The answer matters for world leaders faced with conflicts in countries like Syria and Ukraine. By David Rohde
Over the last two weeks, Bosnia has experienced its largest social unrest in nearly 20 years. Thousands of demonstrators have taken to the streets to assail the country's political elite.
"These are the most dramatic—and in some ways the most important—protests that have happened since the end of the war," said Larisa Kurtovic, an expert on post-war Bosnia and professor at DePaul University. "It's full of risk, lots of risk, but also possibility."
She hopes the demonstrations show that Bosnian citizens have finally turned against corrupt political parties that have ruled the country since a brutal 1992-1995 war killed 100,000 people. More broadly, the protests have reignited a debate about whether interventions by the international community are the solution in Bosnia—or part of the problem.
European Union foreign policy chief Catherine Ashton may visit Sarajevo this week amid calls from some in the 28-nation bloc to intervene. At the same time American, European, and UN policymakers are wrestling with how—and whether—to act in Syria, the Central African Republic, Ukraine, and other conflicts.
A 1995 American-led NATO intervention in Bosnia ended the killing but nationalist parties—Muslim, Serb, and Croat alike—gained sweeping control of state-run enterprises, government jobs, and the issuing of lucrative state contracts. These new political elites now function as mafia-like economic syndicates, tightly controlling companies, cash, and jobs. That has stunted the country's economy and politics. Irrespective of how voters may feel about a party's corruption or nationalist agenda, they are likely to choose the group that promises to secure them a livelihood.
Kurtovic, the DePaul professor, said she hoped Bosnia's government officials would realize that citizens are now demanding both political reform and more social and economic justice. "What needs to change is the fundamental understanding among the political elites," she said. "That the government is supposed to serve the citizens, that the citizens are not there to be milked for their taxes."
Paddy Ashdown, a British politician who has long championed aggressive international action in Bosnia, said the international community should force Bosnia's political parties to accept long-stalled reforms to the 1995 Dayton peace accords. Ashdown fired scores of local politicians when he served as the top international official in Bosnia from 2002 to 2006.
"The international community has to act now," Ashdown said in a CNN interview Wednesday. "If they don't act now, I greatly fear that a situation where secessionism will take hold could easily become unstoppable."
But Alida Vracic, a 35-year-old Bosnian who heads a Sarajevo think tank called Populari, said Ashdown-style international activism is the problem in Bosnia. She and a younger generation of Bosnians argue that a large international role has allowed local politicians to escape accountability.
"Paddy Ashdown acted as the ultimate boss, sacking politicians from office, 80 in a day, and not using domestic institutions that the international community had set up in the first place," she said in an email. If EU officials had become gradually less assertive at the time, she said, "maybe, just maybe Bosnian politicians would finally start making hard choices and compromises themselves."
Some older Bosnians who lived through the war agreed.
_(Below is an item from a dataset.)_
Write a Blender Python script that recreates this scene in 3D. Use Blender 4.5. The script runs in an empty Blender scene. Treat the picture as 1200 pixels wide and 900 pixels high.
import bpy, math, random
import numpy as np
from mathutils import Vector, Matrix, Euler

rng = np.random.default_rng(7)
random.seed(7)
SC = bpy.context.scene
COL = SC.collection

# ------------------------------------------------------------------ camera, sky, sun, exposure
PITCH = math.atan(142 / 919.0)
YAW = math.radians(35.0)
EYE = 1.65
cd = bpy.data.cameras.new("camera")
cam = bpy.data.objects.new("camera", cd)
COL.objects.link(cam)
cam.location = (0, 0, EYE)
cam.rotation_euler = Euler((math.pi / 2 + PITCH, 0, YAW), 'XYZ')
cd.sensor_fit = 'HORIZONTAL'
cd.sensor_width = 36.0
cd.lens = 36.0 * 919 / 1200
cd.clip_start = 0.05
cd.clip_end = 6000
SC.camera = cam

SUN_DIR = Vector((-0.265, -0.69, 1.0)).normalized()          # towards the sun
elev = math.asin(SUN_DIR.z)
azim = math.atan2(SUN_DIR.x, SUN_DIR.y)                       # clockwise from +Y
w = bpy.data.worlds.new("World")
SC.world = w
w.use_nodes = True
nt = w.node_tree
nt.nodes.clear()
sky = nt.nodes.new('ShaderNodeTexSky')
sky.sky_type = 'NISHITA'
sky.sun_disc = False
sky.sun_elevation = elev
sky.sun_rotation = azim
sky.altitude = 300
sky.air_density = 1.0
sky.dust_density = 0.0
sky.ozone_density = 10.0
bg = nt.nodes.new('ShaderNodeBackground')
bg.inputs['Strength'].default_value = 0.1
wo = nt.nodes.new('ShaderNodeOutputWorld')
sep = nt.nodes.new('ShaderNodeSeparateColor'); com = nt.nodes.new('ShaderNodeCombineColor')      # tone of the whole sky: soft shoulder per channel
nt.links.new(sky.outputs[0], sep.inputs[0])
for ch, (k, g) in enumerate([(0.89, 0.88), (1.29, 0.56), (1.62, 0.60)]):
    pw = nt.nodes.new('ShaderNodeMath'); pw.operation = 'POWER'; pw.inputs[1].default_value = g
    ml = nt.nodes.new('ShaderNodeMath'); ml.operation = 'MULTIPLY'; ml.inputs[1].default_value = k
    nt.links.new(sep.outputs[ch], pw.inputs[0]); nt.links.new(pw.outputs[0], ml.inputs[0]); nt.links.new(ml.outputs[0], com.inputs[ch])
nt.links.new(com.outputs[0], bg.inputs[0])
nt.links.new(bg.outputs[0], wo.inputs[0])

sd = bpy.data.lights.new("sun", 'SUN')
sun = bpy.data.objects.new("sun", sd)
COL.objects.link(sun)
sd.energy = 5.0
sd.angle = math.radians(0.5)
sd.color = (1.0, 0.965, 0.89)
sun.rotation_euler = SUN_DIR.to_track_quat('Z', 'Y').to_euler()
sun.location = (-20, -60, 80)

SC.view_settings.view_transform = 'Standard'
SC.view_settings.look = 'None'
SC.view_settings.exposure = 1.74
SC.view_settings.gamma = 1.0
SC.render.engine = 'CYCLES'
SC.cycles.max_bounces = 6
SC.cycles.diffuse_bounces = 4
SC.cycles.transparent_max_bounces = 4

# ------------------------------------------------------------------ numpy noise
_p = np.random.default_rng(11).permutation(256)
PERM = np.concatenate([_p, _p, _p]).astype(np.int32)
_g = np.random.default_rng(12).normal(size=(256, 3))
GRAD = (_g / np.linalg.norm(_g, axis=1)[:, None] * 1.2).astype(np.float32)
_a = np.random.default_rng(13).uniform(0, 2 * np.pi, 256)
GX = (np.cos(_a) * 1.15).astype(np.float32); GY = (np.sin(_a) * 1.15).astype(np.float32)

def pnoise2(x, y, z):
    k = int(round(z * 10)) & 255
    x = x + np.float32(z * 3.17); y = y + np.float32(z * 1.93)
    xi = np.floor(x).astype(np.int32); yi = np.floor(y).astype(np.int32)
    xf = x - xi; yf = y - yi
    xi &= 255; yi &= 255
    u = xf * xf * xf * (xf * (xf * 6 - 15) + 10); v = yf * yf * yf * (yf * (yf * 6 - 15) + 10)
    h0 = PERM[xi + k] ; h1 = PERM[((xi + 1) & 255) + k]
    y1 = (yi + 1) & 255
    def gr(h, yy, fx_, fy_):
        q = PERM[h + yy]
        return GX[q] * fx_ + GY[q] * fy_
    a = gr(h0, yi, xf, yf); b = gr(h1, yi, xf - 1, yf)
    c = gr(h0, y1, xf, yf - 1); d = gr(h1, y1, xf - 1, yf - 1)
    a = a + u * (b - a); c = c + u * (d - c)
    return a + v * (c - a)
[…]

But they cautioned that there are times when extremists—armed with power, wealth, or weapons—will ignore the will of the majority and carry out sweeping abuses. In those situations, the threat of outside military force is needed.
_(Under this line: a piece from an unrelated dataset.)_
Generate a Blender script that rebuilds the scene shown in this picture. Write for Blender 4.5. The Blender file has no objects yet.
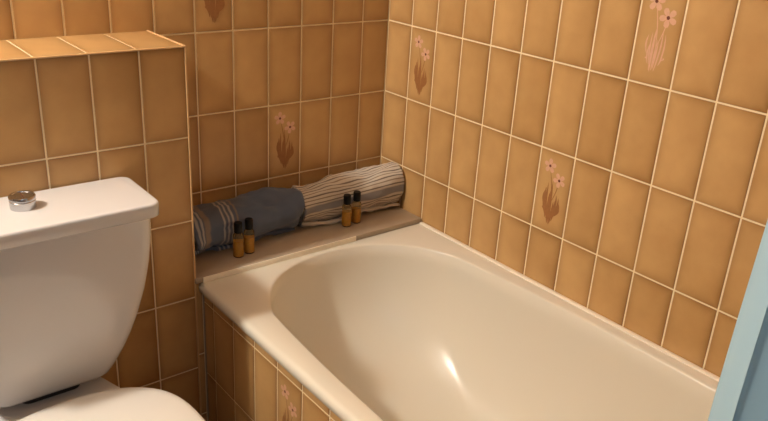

Hasan Nuhanovic, a 45-year-old Bosnian Muslim whose father, mother, and brother were executed by Serb forces after the 1995 fall of the town of Srebrenica, said international pressure is still needed in Bosnia. Nuhanovic argued that only outside powers can stop long-running efforts by Bosnian Serb leader Milorad Dodik and Bosnian Croat nationalists to block the emergence of a unified Bosnian state.
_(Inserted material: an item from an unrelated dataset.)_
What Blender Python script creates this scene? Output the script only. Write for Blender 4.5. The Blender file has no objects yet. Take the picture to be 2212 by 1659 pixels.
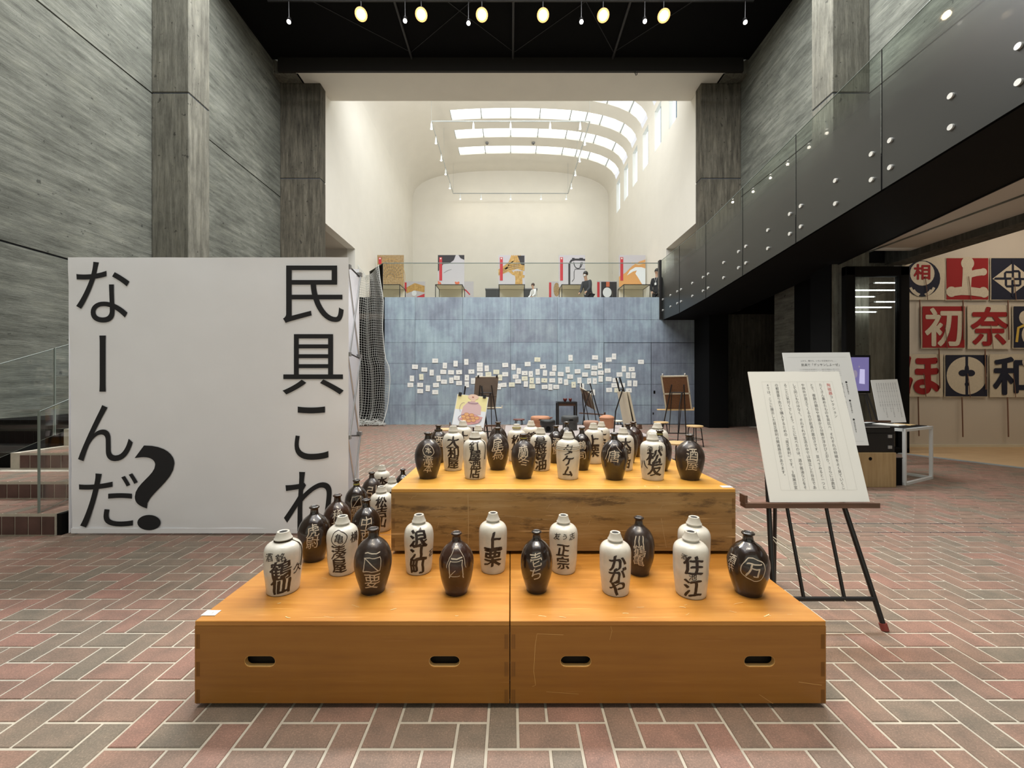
import bpy, bmesh, math, random
from mathutils import Vector, Matrix
random.seed(7)
PI = math.pi
F, CX, CY, EYE = 890.0, 1103.0, 828.0, 1.35      # focal length and vanishing point in photo pixels, eye height in metres
scene = bpy.context.scene
C = scene.collection

# ------------------------------------------------------------------ camera, world, exposure
cam = bpy.data.cameras.new('camera'); camo = bpy.data.objects.new('camera', cam); C.objects.link(camo)
camo.location = (0, 0, EYE); camo.rotation_euler = (PI/2, 0, 0)
cam.sensor_fit = 'HORIZONTAL'; cam.sensor_width = 36.0; cam.lens = F/2212*36.0
cam.shift_x = (1106-CX)/2212; cam.shift_y = -(829.5-CY)/2212
cam.clip_start = 0.05; cam.clip_end = 200
scene.camera = camo
w = bpy.data.worlds.new('world'); scene.world = w; w.use_nodes = True
w.node_tree.nodes['Background'].inputs[0].default_value = (0.97, 0.98, 1.0, 1)
w.node_tree.nodes['Background'].inputs[1].default_value = 0.60
vs = scene.view_settings
vs.view_transform = 'Standard'; vs.look = 'None'; vs.gamma = 1; vs.exposure = 0.66; vs.use_curve_mapping = False

def area(name, loc, rot, sx, sy, power, col=(1, 1, 1)):
    l = bpy.data.lights.new(name, 'AREA'); l.shape = 'RECTANGLE'; l.size = sx; l.size_y = sy; l.energy = power; l.color = col
    o = bpy.data.objects.new(name, l); C.objects.link(o); o.location = loc; o.rotation_euler = rot; return o
def spot(name, loc, target, power, angle, col=(1, 0.85, 0.65), blend=0.6, rad=0.06, parent=None):
    l = bpy.data.lights.new(name, 'SPOT'); l.energy = power; l.spot_size = math.radians(angle); l.spot_blend = blend; l.color = col; l.shadow_soft_size = rad
    o = bpy.data.objects.new(name, l); C.objects.link(o); o.location = loc
    o.rotation_euler = (Vector(target)-Vector(loc)).to_track_quat('-Z', 'Y').to_euler(); return o
SKYL = area('skylight_daylight', (0, 2.2, 11.3), (0, 0, 0), 11, 7, 430, (1.0, 0.985, 0.95))
area('skylight_slot', (0, 7.95, 11.25), (0, 0, 0), 12.4, 1.5, 1150, (0.97, 0.99, 1.0))
area('added_front_fill', (0, -3.8, 3.4), (PI/2, 0, PI), 11, 5.5, 460, (0.97, 0.985, 1.0))  # unseen lamp added behind the camera to brighten front-facing surfaces
area('side_room_ceiling_lamp', (10.3, 6.3, 5.3), (0, 0, 0), 2.5, 3.0, 48, (1, 0.86, 0.70))
area('gallery_ceiling_daylight', (0, 14.4, 12.2), (0.9, 0, 0), 9, 1.2, 260, (0.97, 0.99, 1.0))
for sx_ in (-0.9, 0.6, 2.0):
    spot('near_ceiling_spot', (sx_, 0.6, 9.6), (sx_*0.6+0.1, 2.9, 0.6), 430, 26, (1, 0.84, 0.62), 0.8, 0.08)

# ------------------------------------------------------------------ helpers
def P(px, py, Y): return Vector(((px-CX)*Y/F, Y, EYE+(CY-py)*Y/F))
def FL(px, py, z=0.0):
    Y = (EYE-z)*F/(py-CY); return Vector(((px-CX)*Y/F, Y, z))

class MB:
    def __init__(s): s.v = []; s.f = []; s.sm = []
    def add(s, verts, faces, smooth=False):
        n = len(s.v); s.v += [tuple(v) for v in verts]; s.f += [tuple(i+n for i in f) for f in faces]; s.sm += [smooth]*len(faces); return s
    def box(s, x0, x1, y0, y1, z0, z1, M=None):
        vs_ = [Vector(p) for p in ((x0,y0,z0),(x1,y0,z0),(x1,y1,z0),(x0,y1,z0),(x0,y0,z1),(x1,y0,z1),(x1,y1,z1),(x0,y1,z1))]
        if M: vs_ = [M @ v for v in vs_]
        return s.add(vs_, [(0,3,2,1),(4,5,6,7),(0,1,5,4),(1,2,6,5),(2,3,7,6),(3,0,4,7)])
    def hexa(s, p):      # 8 corner points, bottom 4 then top 4
        return s.add(p, [(0,3,2,1),(4,5,6,7),(0,1,5,4),(1,2,6,5),(2,3,7,6),(3,0,4,7)])
    def tube(s, pts, r, n=8, r2=None, cap=True):
        pts = [Vector(p) for p in pts]; rings = []; k = len(pts)
        for i, p in enumerate(pts):
            d = (pts[min(i+1, k-1)]-pts[max(i-1, 0)]).normalized()
            a = d.orthogonal().normalized() if i == 0 else (rings_a - d*rings_a.dot(d)).normalized()
            rings_a = a; b = d.cross(a)
            rr = r if r2 is None else r+(r2-r)*i/(k-1)
            rings.append([p+a*rr*math.cos(2*PI*j/n)+b*rr*math.sin(2*PI*j/n) for j in range(n)])
        V_ = [v for ring in rings for v in ring]; Fc = []
        for i in range(k-1):
            for j in range(n):
                Fc.append((i*n+j, i*n+(j+1) % n, (i+1)*n+(j+1) % n, (i+1)*n+j))
        s.add(V_, Fc, n > 5)
        if cap:
            s.add(rings[0][::-1], [tuple(range(n))]); s.add(rings[-1], [tuple(range(n))])
        return s
    def lathe(s, prof, n=32, c=(0, 0, 0), sx=1, sy=1):
        V_ = []; Fc = []; m = len(prof)
        for (r, z) in prof:
            for j in range(n):
                a = 2*PI*j/n; V_.append((c[0]+r*sx*math.cos(a), c[1]+r*sy*math.sin(a), c[2]+z))
        for i in range(m-1):
            for j in range(n):
                Fc.append((i*n+j, i*n+(j+1) % n, (i+1)*n+(j+1) % n, (i+1)*n+j))
        s.add(V_, Fc, True)
        s.add([V_[j] for j in range(n)][::-1], [tuple(range(n))]); s.add([V_[(m-1)*n+j] for j in range(n)], [tuple(range(n))])
        return s
    def prism(s, pts, d):          # pts: list of 3-D points of a planar polygon, d: extrusion vector
        n = len(pts); d = Vector(d); a = [Vector(p) for p in pts]; b = [p+d for p in a]
        return s.add(a+b, [tuple(range(n))[::-1], tuple(range(n, 2*n))]+[(i, (i+1) % n, (i+1) % n+n, i+n) for i in range(n)])
    def build(s, name, mat, parent=None, world=True, origin=None):
        me = bpy.data.meshes.new(name)
        off = Vector((0, 0, 0))
        if parent is not None and world: off = world_loc(parent)
        if parent is None:
            if origin is None and s.v:
                xs = [v[0] for v in s.v]; ys = [v[1] for v in s.v]; zs = [v[2] for v in s.v]
                origin = ((min(xs)+max(xs))/2, (min(ys)+max(ys))/2, min(zs))
            off = Vector(origin)
        me.from_pydata([(v[0]-off.x, v[1]-off.y, v[2]-off.z) for v in s.v], [], s.f)
        me.polygons.foreach_set('use_smooth', s.sm)
        me.materials.append(mat); me.update()
        o = bpy.data.objects.new(name, me); C.objects.link(o)
        if parent is not None: o.parent = parent
        else: o.location = off
        return o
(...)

"I think they should send some troops back to Bosnia," Nuhanovic said in a telephone interview. "Just to send a message. 'We are still here. We are watching.'"
The debate reflects a sea change that has occurred in the international presence in Bosnia over the last decade. After President George W. Bush pulled American peacekeepers out in 2003 and Ashdown's tenure ended in 2006, the European Union—led by Germany and France—radically scaled back the international effort.
A hands-off EU approach reduced the number of international peacekeepers to less than 1,000. EU officials say the smaller international presence forced Bosnians to finally hold their own leaders responsible for the country's anemic state.
Ashdown and others said the scaled-back international effort allowed nationalist parties and corruption to flourish. In the CNN interview, he warned that nationalists could manipulate the unrest—whatever demonstrators' original intent—and reignite ethnic divisions. "At the moment, its citizens are complaining about poverty and lack of movement and dysfunctionality of the state and corruption amongst politicians," he said. But events "could move to something far worse very quickly."
Vracic, the younger Bosnian, argued for less international action. "The international community should have left Bosnia ages ago," she wrote, "and remained present in small doses, with smart, sophisticated policies."
Experts agree that having the international community present in "small doses" in "smart, sophisticated" ways is the right approach. But they caution that it is maddeningly difficult to achieve. At the same time, simply ignoring instability is fraught. In an increasingly interconnected world, conflict and chaos quickly reverberate across borders and economies.